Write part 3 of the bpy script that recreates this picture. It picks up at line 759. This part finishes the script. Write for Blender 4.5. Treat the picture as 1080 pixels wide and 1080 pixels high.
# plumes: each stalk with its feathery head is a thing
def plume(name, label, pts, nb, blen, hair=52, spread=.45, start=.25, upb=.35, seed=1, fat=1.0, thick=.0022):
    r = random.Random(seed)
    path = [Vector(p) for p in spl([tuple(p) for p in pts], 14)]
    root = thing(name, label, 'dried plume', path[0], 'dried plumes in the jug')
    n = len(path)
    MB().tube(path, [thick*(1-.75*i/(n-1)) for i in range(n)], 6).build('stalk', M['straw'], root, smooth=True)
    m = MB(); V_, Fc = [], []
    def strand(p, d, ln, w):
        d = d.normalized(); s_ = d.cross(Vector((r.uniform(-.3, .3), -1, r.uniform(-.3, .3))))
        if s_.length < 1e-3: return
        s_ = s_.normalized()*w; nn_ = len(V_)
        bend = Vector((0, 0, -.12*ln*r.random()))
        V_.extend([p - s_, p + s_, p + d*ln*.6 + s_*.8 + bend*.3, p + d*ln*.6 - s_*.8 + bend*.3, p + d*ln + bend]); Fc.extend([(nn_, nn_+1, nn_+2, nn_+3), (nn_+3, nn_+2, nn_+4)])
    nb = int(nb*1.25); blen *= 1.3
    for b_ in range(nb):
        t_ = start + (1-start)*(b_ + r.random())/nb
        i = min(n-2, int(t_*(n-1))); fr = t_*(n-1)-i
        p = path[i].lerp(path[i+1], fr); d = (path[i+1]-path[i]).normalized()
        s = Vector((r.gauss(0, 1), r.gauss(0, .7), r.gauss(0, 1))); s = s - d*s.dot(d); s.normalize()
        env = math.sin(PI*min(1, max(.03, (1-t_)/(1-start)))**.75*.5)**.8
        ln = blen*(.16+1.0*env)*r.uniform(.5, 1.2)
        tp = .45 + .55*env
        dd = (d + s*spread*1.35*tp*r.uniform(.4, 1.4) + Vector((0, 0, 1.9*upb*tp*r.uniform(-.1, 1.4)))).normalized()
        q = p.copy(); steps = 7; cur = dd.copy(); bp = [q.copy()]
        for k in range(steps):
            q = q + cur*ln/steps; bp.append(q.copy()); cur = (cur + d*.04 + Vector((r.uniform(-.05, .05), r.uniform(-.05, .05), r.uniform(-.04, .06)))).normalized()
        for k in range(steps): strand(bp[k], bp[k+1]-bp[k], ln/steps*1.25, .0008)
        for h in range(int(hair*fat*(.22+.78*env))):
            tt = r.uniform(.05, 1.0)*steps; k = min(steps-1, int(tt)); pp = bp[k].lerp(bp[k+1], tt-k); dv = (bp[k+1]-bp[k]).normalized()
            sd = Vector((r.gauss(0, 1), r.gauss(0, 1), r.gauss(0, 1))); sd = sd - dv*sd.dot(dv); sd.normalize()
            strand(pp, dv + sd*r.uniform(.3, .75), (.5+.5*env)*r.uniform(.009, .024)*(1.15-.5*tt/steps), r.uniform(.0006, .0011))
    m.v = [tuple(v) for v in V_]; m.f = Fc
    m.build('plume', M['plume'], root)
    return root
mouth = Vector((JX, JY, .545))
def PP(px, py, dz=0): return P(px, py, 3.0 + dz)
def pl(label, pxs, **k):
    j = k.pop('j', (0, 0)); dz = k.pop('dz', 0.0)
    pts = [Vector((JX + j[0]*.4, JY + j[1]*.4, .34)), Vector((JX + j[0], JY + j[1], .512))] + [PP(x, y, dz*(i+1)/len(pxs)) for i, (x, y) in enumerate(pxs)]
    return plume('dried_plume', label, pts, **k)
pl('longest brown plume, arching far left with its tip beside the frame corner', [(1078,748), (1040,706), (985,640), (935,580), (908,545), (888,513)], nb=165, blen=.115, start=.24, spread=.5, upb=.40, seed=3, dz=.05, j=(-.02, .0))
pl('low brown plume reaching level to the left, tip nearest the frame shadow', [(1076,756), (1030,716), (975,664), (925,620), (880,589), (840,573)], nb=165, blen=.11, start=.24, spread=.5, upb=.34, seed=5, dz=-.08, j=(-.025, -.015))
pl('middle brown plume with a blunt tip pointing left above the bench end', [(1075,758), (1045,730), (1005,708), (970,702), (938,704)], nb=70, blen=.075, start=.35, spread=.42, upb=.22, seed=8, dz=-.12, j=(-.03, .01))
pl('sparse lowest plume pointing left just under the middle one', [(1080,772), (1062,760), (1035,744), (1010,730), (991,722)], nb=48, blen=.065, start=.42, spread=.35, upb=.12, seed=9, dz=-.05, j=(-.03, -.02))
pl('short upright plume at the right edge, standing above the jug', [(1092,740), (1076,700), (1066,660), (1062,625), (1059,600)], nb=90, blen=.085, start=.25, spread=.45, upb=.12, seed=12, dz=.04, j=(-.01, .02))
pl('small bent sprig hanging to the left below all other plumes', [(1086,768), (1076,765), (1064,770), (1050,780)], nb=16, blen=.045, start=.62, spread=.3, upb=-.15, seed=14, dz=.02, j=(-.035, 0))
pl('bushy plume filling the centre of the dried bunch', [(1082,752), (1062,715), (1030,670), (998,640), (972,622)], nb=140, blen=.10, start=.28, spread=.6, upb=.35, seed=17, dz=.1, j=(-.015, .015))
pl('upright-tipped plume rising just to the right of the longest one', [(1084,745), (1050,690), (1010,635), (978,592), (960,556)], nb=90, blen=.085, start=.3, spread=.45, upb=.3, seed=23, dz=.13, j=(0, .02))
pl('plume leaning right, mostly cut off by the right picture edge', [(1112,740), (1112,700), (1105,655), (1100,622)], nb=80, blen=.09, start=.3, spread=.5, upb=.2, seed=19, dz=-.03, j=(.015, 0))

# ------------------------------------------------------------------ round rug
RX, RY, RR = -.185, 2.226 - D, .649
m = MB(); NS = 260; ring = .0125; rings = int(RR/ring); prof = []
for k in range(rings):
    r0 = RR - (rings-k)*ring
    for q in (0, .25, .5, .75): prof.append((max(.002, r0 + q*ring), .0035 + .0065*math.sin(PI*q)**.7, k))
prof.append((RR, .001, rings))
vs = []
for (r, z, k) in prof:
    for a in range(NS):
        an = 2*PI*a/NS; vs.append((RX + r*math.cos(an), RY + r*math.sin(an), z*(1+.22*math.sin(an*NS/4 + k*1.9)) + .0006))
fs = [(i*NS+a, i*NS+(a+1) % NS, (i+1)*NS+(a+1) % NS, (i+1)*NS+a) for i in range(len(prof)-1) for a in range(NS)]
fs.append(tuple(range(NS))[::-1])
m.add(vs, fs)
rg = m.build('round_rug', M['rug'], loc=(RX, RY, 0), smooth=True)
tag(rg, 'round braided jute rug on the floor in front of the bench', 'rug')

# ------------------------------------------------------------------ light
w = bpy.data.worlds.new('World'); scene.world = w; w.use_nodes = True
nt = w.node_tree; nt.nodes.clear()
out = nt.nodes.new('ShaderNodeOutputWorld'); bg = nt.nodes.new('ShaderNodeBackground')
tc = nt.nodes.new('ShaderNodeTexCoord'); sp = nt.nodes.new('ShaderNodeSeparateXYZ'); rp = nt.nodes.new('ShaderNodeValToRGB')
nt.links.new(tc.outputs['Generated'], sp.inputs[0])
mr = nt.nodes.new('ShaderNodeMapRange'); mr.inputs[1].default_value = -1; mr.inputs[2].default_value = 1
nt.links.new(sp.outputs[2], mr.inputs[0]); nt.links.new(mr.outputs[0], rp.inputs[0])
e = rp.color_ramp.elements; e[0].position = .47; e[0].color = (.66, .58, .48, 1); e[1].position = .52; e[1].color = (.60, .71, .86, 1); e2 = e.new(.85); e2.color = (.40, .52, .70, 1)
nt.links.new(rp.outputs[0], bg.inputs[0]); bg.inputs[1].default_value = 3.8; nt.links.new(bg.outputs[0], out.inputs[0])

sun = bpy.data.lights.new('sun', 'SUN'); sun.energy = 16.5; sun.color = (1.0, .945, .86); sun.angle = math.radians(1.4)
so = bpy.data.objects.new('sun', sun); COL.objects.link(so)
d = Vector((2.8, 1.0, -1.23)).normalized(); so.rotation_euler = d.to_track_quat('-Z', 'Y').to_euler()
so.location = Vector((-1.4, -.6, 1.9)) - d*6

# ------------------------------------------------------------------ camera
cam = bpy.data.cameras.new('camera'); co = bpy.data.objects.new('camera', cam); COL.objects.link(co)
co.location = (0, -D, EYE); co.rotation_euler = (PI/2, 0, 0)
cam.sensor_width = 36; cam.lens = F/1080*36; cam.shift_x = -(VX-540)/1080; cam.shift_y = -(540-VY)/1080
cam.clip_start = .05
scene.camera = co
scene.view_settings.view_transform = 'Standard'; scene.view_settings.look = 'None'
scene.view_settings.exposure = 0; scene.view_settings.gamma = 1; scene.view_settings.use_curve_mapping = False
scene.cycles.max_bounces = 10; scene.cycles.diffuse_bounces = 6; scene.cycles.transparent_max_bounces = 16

> [What is expected]:
Look for lines containing the string "picture" and copy them all.

> [Answer in full]:
Write part 3 of the bpy script that recreates this picture. It picks up at line 759. This part finishes the script. Write for Blender 4.5. Treat the picture as 1080 pixels wide and 1080 pixels high.
pl('plume leaning right, mostly cut off by the right picture edge', [(1112,740), (1112,700), (1105,655), (1100,622)], nb=80, blen=.09, start=.3, spread=.5, upb=.2, seed=19, dz=-.03, j=(.015, 0))